The people were probably ready for minor reforms and for wonderful deeds - but they really needed a prophet. We seem to be in the same boat today. We are content with minor reforms in some aspects of our lives, but we are not ready to confront the darkness which is within ourselves, and in our society. We don't seem ready to change. We, too, need a prophet. We need to be able to hear the message from God for us today. The question is: what would we do with such a prophet?

Of course it's the same answer as what always happened. There are some in the parish who would be able to hear the message from God, and who would take it heart and who would change. But there are also some who would like to take the prophet to the edge of Mount Nemo and have them take the express elevator down, without the elevator!

I believe that God is calling us to change today. I don't mean minor reforms. I mean revolutionary change in the way in which we are being the Church. Our whole world is changing around us and we realize that we live in a culture which has largely forgotten all about God. We realize that there are plenty of people who call themselves Anglican and are on our Parish list, but who have little experience of the God who loves them, or of our Lord Jesus who accepts us as we are, and then asks us to change - to return to being people faithful to God.

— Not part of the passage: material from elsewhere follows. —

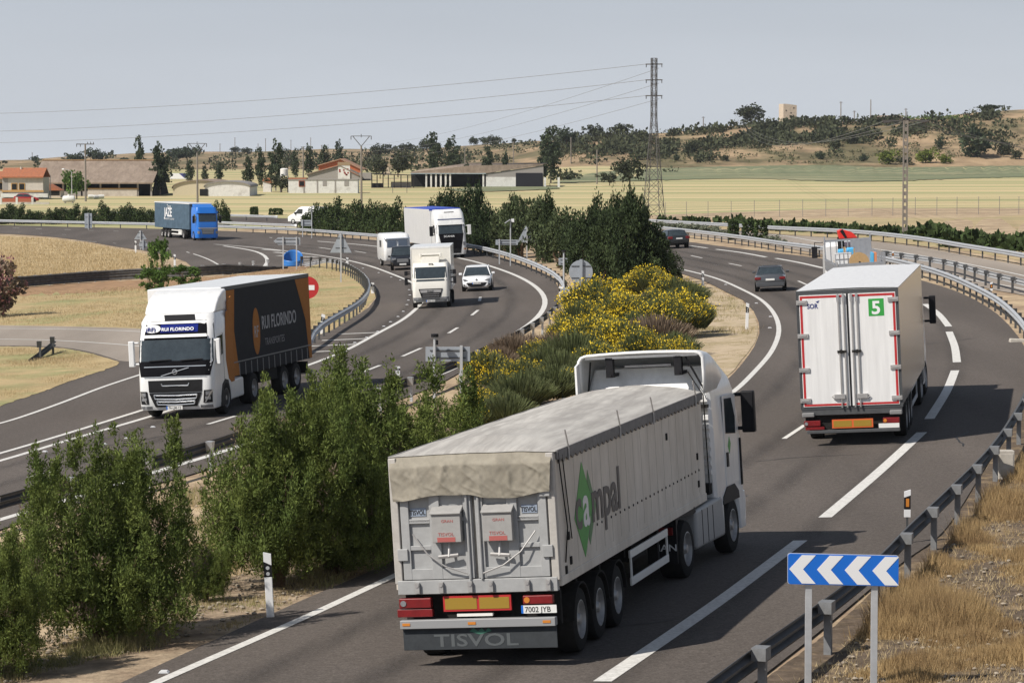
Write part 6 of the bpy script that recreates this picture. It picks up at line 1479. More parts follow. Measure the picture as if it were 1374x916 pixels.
    MB().box(X_(514.5), X_(524), 0, 4, -.5, Z(233)).build('wall', whitew, g); MB().prism([(X_(513.5), Z(233)), (X_(518), Z(229)), (X_(520), Z(224.5)), (X_(522), Z(224.5)), (X_(522.5), Z(230)), (X_(525), Z(233))], 'y', -.2, 4.2).build('roof', M('beige_roof', (.45, .38, .30), .8), g)
farm()
def long_shed():
    p, X_, Z = frame_at(620, 251)
    t = thing('open_shed', 'long low open fronted shed with white posts and a brown roof', 'shed', p)
    MB().prism([(X_(551), Z(233)), (X_(652), Z(232.5)), (X_(729), Z(221.5)), (X_(727), Z(219.8)), (X_(628), Z(222.5)), (X_(551), Z(231.2))], 'y', -.2, .3).build('roof_edge', asb, t)
    MB().add([(X_(551), -.2, Z(231.8)), (X_(652), -.2, Z(231.5)), (X_(729), -.2, Z(220.3)), (X_(735), 14, Z(219.6)), (X_(628), 14, Z(219.5)), (X_(560), 14, Z(229))], [(0, 1, 4, 5), (1, 2, 3, 4)]).build('roof', asb, t, solid=.2)
    MB().box(X_(551), X_(652), 3.5, 3.8, -.2, Z(232.6)).build('back_wall', dark, t)
    MB().box(X_(551), X_(652), -.25, -.2, Z(233.5), Z(232.3)).build('eave', M('eave_blue_grey', (.30, .36, .38), .6), t)
    for a in (572, 578.5, 585, 591.5, 598, 604, 648.5): MB().box(X_(a) - .18, X_(a) + .18, 0, .3, -.2, Z(233)).build('post', whitew, t)
    MB().prism([(X_(652), -.2), (X_(729), -.2), (X_(729), Z(222)), (X_(652), Z(233))], 'y', 0, .3).build('gable_wall', gwall, t)
    MB().box(X_(652), X_(692), -.05, -.003, -.1, Z(237.5)).build('white_wall', whitew, t)
    MB().box(X_(692), X_(728), -.12, -.06, -.1, Z(232)).build('gate', M('black_gate', (.025, .025, .03), .7), t)
    for a in (729.5, 748): MB().box(X_(a), X_(a + 3), -.1, .3, -.1, Z(238)).build('pier', whitew, t)
    p, X_, Z = frame_at(528, 252)
    g = thing('pole_frame', 'dark open frame of posts and beams beside the long shed', 'shed', p)
    MB().prism([(X_(498), Z(233.5)), (X_(556), Z(236)), (X_(556), Z(235)), (X_(498), Z(232.3))], 'y', -.2, 5).build('roof', M('frame_black', (.03, .028, .026), .8), g)
    for a in (499, 506, 514, 521, 529, 538, 547, 555): MB().box(X_(a) - .10, X_(a) + .10, 0, .2, -.2, Z(235)).build('post', MATS['frame_black'], g)
    MB().box(X_(498), X_(512), .5, 5, -.2, Z(246)).build('dark_store', dark, g); MB().box(X_(524), X_(551), 2, 2.3, -.2, Z(244)).build('low_wall', gwall, g)
    p, X_, Z = frame_at(536, 259)
    g = thing('goal_frame', 'thin metal frame standing in the field in front of the long shed', 'frame', p)
    MB().tube([(X_(527), 0, 0), (X_(527), 0, Z(247)), (X_(546), 0, Z(247)), (X_(546), 0, 0)], .05).build('frame', galvd, g)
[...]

We are called to reach out to more people – both those on our parish list, and those whom we have never reached before. And we need to change in order to do that.

In which ways is God calling you to change? What message is God asking you to speak? Through your words and through your actions? And what objections do you give? Don’t say, “I’m only a boy, or a man or a woman” or “I’m too old”, or “I’m not ready”. For God is calling you to be a part of his purpose. Amen.